Optical Illusion - Cognitive Processes Hypothesis

Cognitive Processes Hypothesis

The hypothesis claims that visual illusions occur because the neural circuitry in our visual system evolves, by neural learning, to a system that makes very efficient interpretations of usual 3D scenes based in the emergence of simplified models in our brain that speed up the interpretation process but give rise to optical illusions in unusual situations. In this sense, the cognitive processes hypothesis can be considered a framework for an understanding of optical illusions as the signature of the empirical statistical way vision has evolved to solve the inverse problem.

Research indicates that 3D vision capabilities emerge and are learned jointly with the planning of movements. After a long process of learning, an internal representation of the world emerges that is well-adjusted to the perceived data coming from closer objects. The representation of distant objects near the horizon is less "adequate". In fact, it is not only the Moon that seems larger when we perceive it near the horizon. In a photo of a distant scene, all distant objects are perceived as smaller than when we observe them directly using our vision.

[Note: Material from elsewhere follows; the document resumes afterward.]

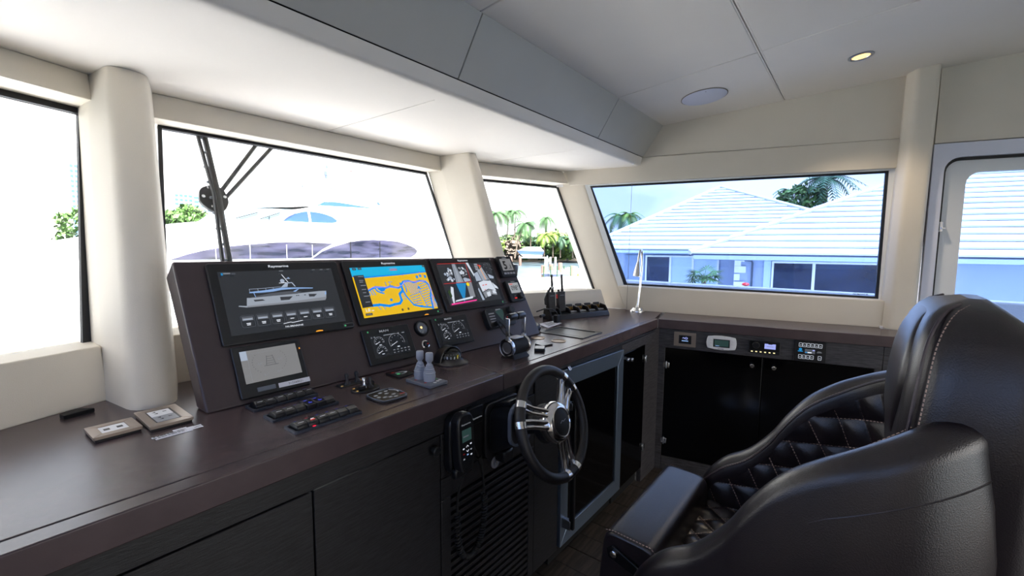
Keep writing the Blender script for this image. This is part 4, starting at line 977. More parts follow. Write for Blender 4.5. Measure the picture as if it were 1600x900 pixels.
hz = MB(); hz.tube([(1.70, 1.345, -.432), (1.78, 1.345, -.432), (1.86, 1.335, -.432), (1.935, 1.335, -.432), (1.975, 1.365, -.430), (1.985, 1.42, -.425), (1.97, 1.50, -.41)], .016, 12); t = build('hose', hz, 'rubber'); tag(t, 'thick black hose curling round the right foot of the console', 'hose')
t = thing('speaker_housing', 'dark rounded housing peeking out behind the right edge of the console', 'speaker', (2.06, 1.64, -.45))
build('housing', MB().lathe([(.045, .27), (.055, .285), (.058, .33), (.055, .345), (.03, .352), (.001, .353)], 20, caps=False), 'black_plastic', t); build('stem', MB().tube([(0, 0, 0), (0, 0, .28)], .018, 12), 'black_plastic', t)

# radio charger rack with two radios
u = Vector((.9457, -.3250, 0)); v = Vector((.3250, .9457, 0))
FCg = frame((2.272, 1.452, ZT), u, v, (0, 0, 1))
t = thing('radio_charger', 'long black six bay radio charger lying along the windscreen sill', 'charger', FCg)
bay = .0795
mb = MB(); mb.hexa([(-.012, 0, 0), (6 * bay, 0, 0), (6 * bay, .10, 0), (-.012, .10, 0)], [(-.010, .012, .030), (6 * bay - .002, .012, .030), (6 * bay - .002, .095, .045), (-.010, .095, .045)]); build('base', mb, 'black_plastic', t, bevel=.003)
for k in range(7):
    x = k * bay - .006; mb = MB(); mb.hexa([(x - .006, .014, .028), (x + .006, .014, .028), (x + .006, .095, .028), (x - .006, .095, .028)], [(x - .004, .040, .066), (x + .004, .040, .066), (x + .004, .092, .075), (x - .004, .092, .075)]); build('divider', mb, 'black_plastic', t, bevel=.003)
for k in range(6):
    x0, x1 = k * bay + .001, (k + 1) * bay - .013
    mb = MB(); mb.hexa([(x0, .080, .04), (x1, .080, .04), (x1, .096, .04), (x0, .096, .04)], [(x0 + .008, .084, .082), (x1 - .008, .084, .082), (x1 - .008, .094, .082), (x0 + .008, .094, .082)]); bk = build('bay_back', mb, 'black_plastic', t, bevel=.003)
    if k > 1:
        for j in range(4): pbox('contact', x0 + .012 + j * .0115, x0 + .018 + j * .0115, .076, .0795, .044, .066, 'brass', bk, .0005)
        pbox('ledge', x0, x1, .045, .060, .036, .042, 'silver_plastic', t, .002)
def radio(name, label, k, clip):
    r = thing(name, label, 'radio', FCg @ T(k * bay + .0275, .062, .043) @ RX(-.10))
    mb = MB(); mb.hexa([(-.026, -.016, 0), (.026, -.016, 0), (.026, .016, 0), (-.026, .016, 0)], [(-.028, -.017, .128), (.028, -.017, .128), (.028, .017, .128), (-.028, .017, .128)]); build('body', mb, 'black_plastic', r, bevel=.005)
    build('antenna', MB().lathe([(.0095, 0), (.0085, .02), (.0075, .09), (.007, .108), (.001, .110)], 12, M=T(.016, 0, .126)), 'rubber', r)
    build('channel_knob', MB().lathe([(.008, 0), (.007, .014), (.001, .015)], 12, M=T(-.014, 0, .126)), 'black_plastic', r)
    for j in range(4): pbox('grille_bar', -.018, .018, -.019, -.016, .012 + j * .011, .016 + j * .011, 'black_matte', r, .001)
    pr = Print(0); pr.rect(-.016, .016, -.002, .002, 'grey_plate'); pr.build('face_print', r).matrix_local = T(0, -.0172, .104) @ RX(math.pi / 2)
    if clip:
        build('belt_clip', MB().tube([(-.030, 0, .05), (-.045, -.004, .055), (-.046, -.004, .085), (-.034, 0, .105), (-.012, -.004, .14), (.004, 0, .155)], .0065, 8), 'rubber', r)
        build('lanyard_ring', MB().tube([(.008, 0, .140), (.004, -.010, .150), (.014, -.012, .162), (.022, -.008, .150)], .004, 8), 'steel', r)
    else: pbox('side_button', -.031, -.027, -.006, .006, .085, .110, 'red_paint', r, .001)
radio('handheld_radio', 'black handheld radio with a looped clip in the leftmost charger bay', 0, True)
radio('handheld_radio', 'black handheld radio with a red side button in the second charger bay', 1, False)
t = thing('power_plug', 'black plug and thin lead at the left end of the radio charger', 'plug', (2.232, 1.405, ZT))
mb = MB(); mb.prism(rounded(-.018, .018, -.014, .014, .005), .0, .048); build('plug', mb, 'rubber', t, bevel=.004)
build('lead', MB().tube([(0, 0, .046), (-.005, .0, .065), (-.04, .01, .085), (-.09, .03, .09), (-.13, .06, .075)], .004, 8), 'rubber', t)
build('jack', MB().tube([(-.10, .05, .045), (-.05, .06, .045)], .009, 10), 'rubber', t)

# chrome gooseneck reading lamp
t = thing('reading_lamp', 'chrome gooseneck reading lamp standing in the corner by the tinted window', 'lamp', (3.000, 1.222, ZT))
build('base', MB().lathe([(.050, 0), (.050, .008), (.046, .016), (.036, .030), (.012, .034), (.010, .044), (.001, .044)], 32), 'chrome', t)
def bez(p, n=20):
    out = []
    for i in range(n + 1):
        q_ = [Vector(x) for x in p]
        while len(q_) > 1: q_ = [a.lerp(b, i / n) for a, b in zip(q_, q_[1:])]
        out.append(q_[0])
    return out
nk = bez([(.004, 0, .03), (.018, -.005, .14), (.055, -.01, .28), (.050, -.014, .50), (-.020, -.014, .49), (-.040, -.012, .345)], 26)
build('neck', MB().tube(nk, .0085, 12), 'chrome', t)
hd_ = (nk[-1] - nk[-2]).normalized()
build('shade', MB().lathe([(.009, -.01), (.012, .0), (.020, .04), (.026, .075), (.027, .092), (.024, .093), (.021, .07), (.012, .05)], 20, M=T(*nk[-1]) @ hd_.to_track_quat('Z', 'Y').to_matrix().to_4x4(), caps=False), 'chrome', t)
bc = MB(); a_ = FW @ Vector((-.262, .458, -.345)); b_ = FW @ Vector((-.262, -.45, -.30)); bc.tube([a_, b_], .0012, 6); t = build('pull_string', bc, 'seam'); tag(t, 'thin vertical blind cord hanging before the left end of the tinted window', 'cord')

# ------------------------------------------------------------------ steering wheel, handset and the rest on the cabinet front
TW = .34
FWh = frame((1.17, .74, -.559), (1, 0, 0), (0, math.sin(TW), math.cos(TW)), (0, -math.cos(TW), math.sin(TW)))
sw = thing('steering_wheel', 'black leather steering wheel with polished chrome double spokes', 'steering wheel', FWh)
R_ = .167
build('rim', MB().tube([(R_ * math.cos(2 * math.pi * k / 72), R_ * math.sin(2 * math.pi * k / 72), 0) for k in range(72)], .0165, 16, closed=True), 'leather_wheel', sw)
def rim_band(a0, a1, r, m, name='collar'):
    return build(name, MB().tube([(R_ * math.cos(math.radians(a0 + (a1 - a0) * k / 4)), R_ * math.sin(math.radians(a0 + (a1 - a0) * k / 4)), 0) for k in range(5)], r, 16), m, sw)
def spoke(a0):
    for s in (-1, 1):
        ac = a0 + s * 10
        rim_band(ac - 3.2, ac + 3.2, .0178, 'chrome')
        for off in (-.0085, .0085):
            p = []
            for k in range(6):
                f = k / 5
                a = math.radians(a0 + s * (10 if f > .5 else 10 + (0.5 - f) * 14)); r = .056 + (.155 - .056) * f
                z = .018 * (1 - f) ** 1.2 - .002
                p.append(Vector((r * math.cos(a) - off * math.sin(a), r * math.sin(a) + off * math.cos(a), z)))
            build('spoke', MB().tube(p, [.0080, .0074, .0066, .006, .006, .0066], 8), 'chrome', sw)
for a0 in (156, 38, -83): spoke(a0)
build('hub', MB().lathe([(.030, -.055), (.048, -.040), (.060, -.020), (.066, 0), (.066, .010), (.062, .022), (.052, .031), (.044, .032), (.042, .028)], 40, caps=False), 'chrome', sw)
build('hub_cap', MB().lathe([(.044, .026), (.038, .031), (.020, .034), (.001, .035)], 36, caps=False), 'black_matte', sw)
pr = Print(.0355); pr.line([(-.016, -.002), (-.004, .004), (.002, .0), (.016, .004)], .0022, 'silver_plastic'); pr.build('emblem', sw)
build('hub_back', MB().lathe([(.062, -.040), (.062, -.012), (.030, -.012)], 32, caps=False), 'black_plastic', sw)
build('column', MB().tube([(0, 0, -.04), (0, .005, -.12), (0, .02, -.20)], [.028, .034, .040], 20), 'black_plastic', sw)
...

The retinal image is the main source driving vision but what we see is a "virtual" 3D representation of the scene in front of us. We don't see a physical image of the world; we see objects, and the physical world is not itself separated into objects. We see it according to the way our brain organizes it. The names, colours, usual shapes and other information about the things we see pop up instantaneously from our neural circuitry and influence the representation of the scene. We "see" the most relevant information about the elements of the best 3D image that our neural networks can produce. The illusions arise when the "judgments" implied in the unconscious analysis of the scene are in conflict with reasoned considerations about it.